The ad accuses Marlene Galán-Woods, one of several Democrats running in Arizona’s 1st District, of stealing money and opposing gay rights and abortion access. It depicts Galán-Woods as a marionette and concludes by calling her “just another political opportunist.”

The ad, which aired several times in the Phoenix media market, was produced by Turn AZ Blue PAC. That sounds like a Democratic group but, according to a complaint EMILY’s List said it filed with the FEC on Wednesday, it is not affiliated with the party. 

The group’s treasurer is Thomas Datwyler, who has worked as a treasurer and accountant on campaigns supporting Republicans. Datwyler has a record of violating FEC reporting requirements and was the subject of an investigation by the Mississippi attorney general’s office, the complaint notes.

According to the complaint, the ads were paid for in cash by Renegade Public Affairs, a Texas-based firm founded by Carlos Sierra, a consultant who has worked with Republicans as well as some Democratic and Libertarian candidates.

Datwyler could not be reached for comment. 

Sierra said Thursday that he had not seen the complaint but he disputed that the ads were paid for with cash. “I got brought on to do the advertising,” he said. “I just handled the creative part.”

EMILY’s List, which backs Democratic women who support abortion rights, says Turn AZ Blue has not reported any of its spending or listed its donors and it is asking the FEC to open an investigation.

The complaint alleges that the ads aim to create doubt among Democratic primary voters about Galán-Woods, who was endorsed by EMILY’s List last year. 

“Not surprisingly, the advertisements were riddled with falsehoods,” the complaint states. “What is surprising is that this Turn AZ Blue PAC apparently does not exist–the PAC has not registered nor filed reports with the commission.”

The complaint urges the FEC to “take all remedial steps” to ensure the PAC’s backers are exposed, as required by law.

Schweikert is not named in the complaint, and there was no indication of his involvement.
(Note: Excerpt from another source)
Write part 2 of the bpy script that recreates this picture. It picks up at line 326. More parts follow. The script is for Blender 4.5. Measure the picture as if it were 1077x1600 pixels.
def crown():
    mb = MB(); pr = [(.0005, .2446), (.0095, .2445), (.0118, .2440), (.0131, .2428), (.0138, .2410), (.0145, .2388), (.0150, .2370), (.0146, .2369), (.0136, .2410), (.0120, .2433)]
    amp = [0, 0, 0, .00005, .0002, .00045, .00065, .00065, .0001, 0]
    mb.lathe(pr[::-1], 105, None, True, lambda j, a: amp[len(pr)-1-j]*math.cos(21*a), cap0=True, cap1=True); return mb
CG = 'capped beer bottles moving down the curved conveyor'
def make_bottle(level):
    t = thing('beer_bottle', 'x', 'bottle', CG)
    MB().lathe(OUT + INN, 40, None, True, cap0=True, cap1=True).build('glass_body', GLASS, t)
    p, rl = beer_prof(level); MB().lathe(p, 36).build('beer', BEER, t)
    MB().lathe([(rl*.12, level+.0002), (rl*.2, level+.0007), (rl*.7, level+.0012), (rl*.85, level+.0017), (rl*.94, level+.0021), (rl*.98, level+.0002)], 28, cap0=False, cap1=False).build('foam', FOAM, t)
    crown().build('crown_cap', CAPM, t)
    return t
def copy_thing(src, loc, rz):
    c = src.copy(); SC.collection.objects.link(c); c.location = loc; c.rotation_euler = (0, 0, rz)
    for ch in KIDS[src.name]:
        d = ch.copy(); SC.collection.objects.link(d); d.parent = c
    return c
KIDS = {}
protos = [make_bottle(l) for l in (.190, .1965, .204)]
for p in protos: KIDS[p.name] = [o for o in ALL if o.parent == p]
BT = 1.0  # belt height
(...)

But ousting him is a priority for Democrats. The 1st District is a battleground that President Joe Biden won with 50 percent of the vote in 2020. Inside Elections with Nathan L. Gonzales rates the race as Tilt Republican.

The ad could be an attempt by GOP donors to hinder Galán-Woods’ pursuit of the nomination to help a Democrat they believe would be a weaker opponent to Schweikert. It would be a variation of a tactic Democrats have used in Republican primaries to pump up support for a candidate deemed easier to beat in the general election. 

Galán-Woods’ supporters include CHC BOLD PAC, the political arm of the Congressional Hispanic Caucus, which gave her campaign $5,000. Other Democrats vying for the nomination to face Schweikert include Andrei Cherny, a lawyer and former chairman of the state Democratic Party who worked as a speechwriter in the Clinton White House; state Rep. Amish Shah; and Conor O’Callaghan, a lawyer who worked on Wall Street.